The point of this is that, targeting weak muscles with weight work or getting technique coaching from someone who actually knows how to swim are valuable for someone who has really never done this before.
I’m certainly interested in anything else the other bad swimmers (and good ones) have to say about getting faster, stronger, etc.
Part of the problem here is that so often the questions on the board are framed in such a manner that the answer to them must be precise. Something like “How do I improve my catch?” is a common one. The broad base answer is swim more and you’ll get it. But 99% of the time the questioner and the 19 other people watching the thread hoping for a nugget of gold don’t want to hear that, they want their nugget. So now we (the swimmer on the site) are left parsing details better left to people who have already done the yardage and have the toolset in place. If the tools are there we can sharpen them, but most people here don’t even have the proper toolset.
I feel pretty safe with this advice for a lower level adult swimmer wanting to improve. I bet you’ll see 99% sucess (being a signifigant improvement in technique and speed) out of this
Get a coach or join a masters program
Swim, swim, swim, swim, swim, then do it again for several years.

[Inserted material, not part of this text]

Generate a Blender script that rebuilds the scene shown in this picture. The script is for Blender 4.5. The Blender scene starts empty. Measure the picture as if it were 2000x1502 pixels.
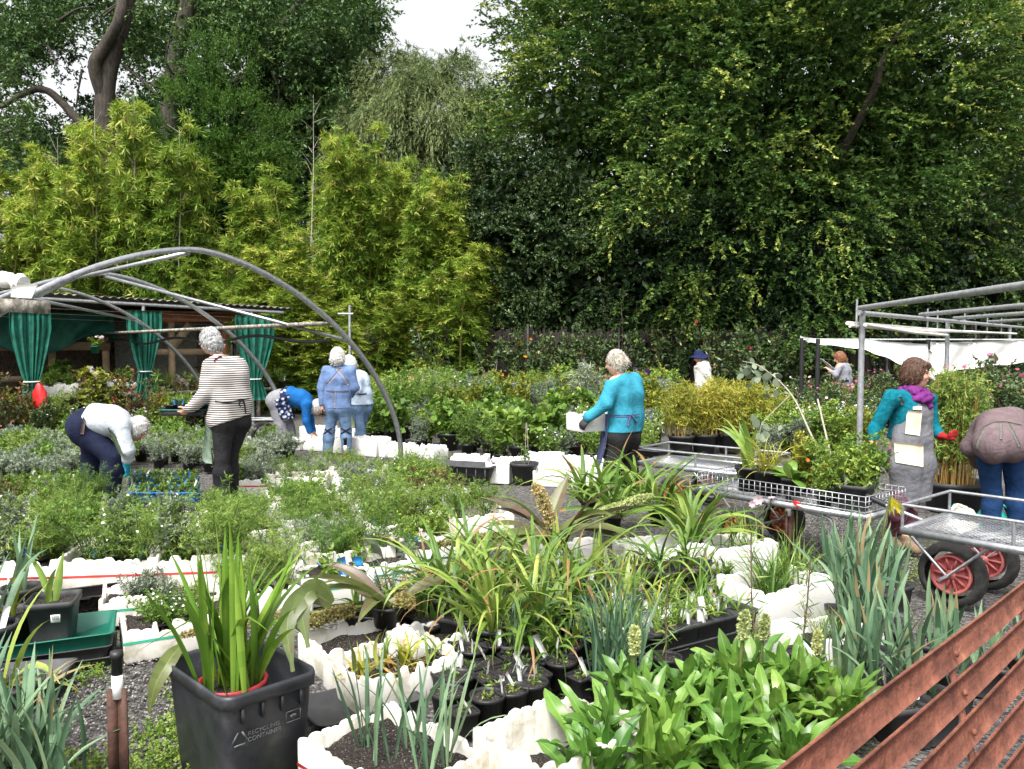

I’m convinced that I will never be a good swimmer, no matter what I do. Of course, I’m not willing to swim more than 1,000 yards in my workouts 2-3 times a week nor, giving the little swimming I do, does it seem worthwhile for me to do drills rather than swim my 1,000 yards (with a few 50-yard intervals thrown in). BTW, the only reason I swim this much is that I want to place in my AG in sprint tris and this requires this level of swim training.
What I don’t get is that I have always been a fast runner, I have good endurance, I am coordinated and I push myself hard in training and races, and yet I can’t swim faster than a 42-second 50-yard or 19:30 1,000 yard.
As for technique, I think I’m doing all the things I’m supposed to do. I had a national age group winner as a coach and she did not have a problem with my form after a few tweaks. That is why I am convinced that swimming mediocrity is my fate in life.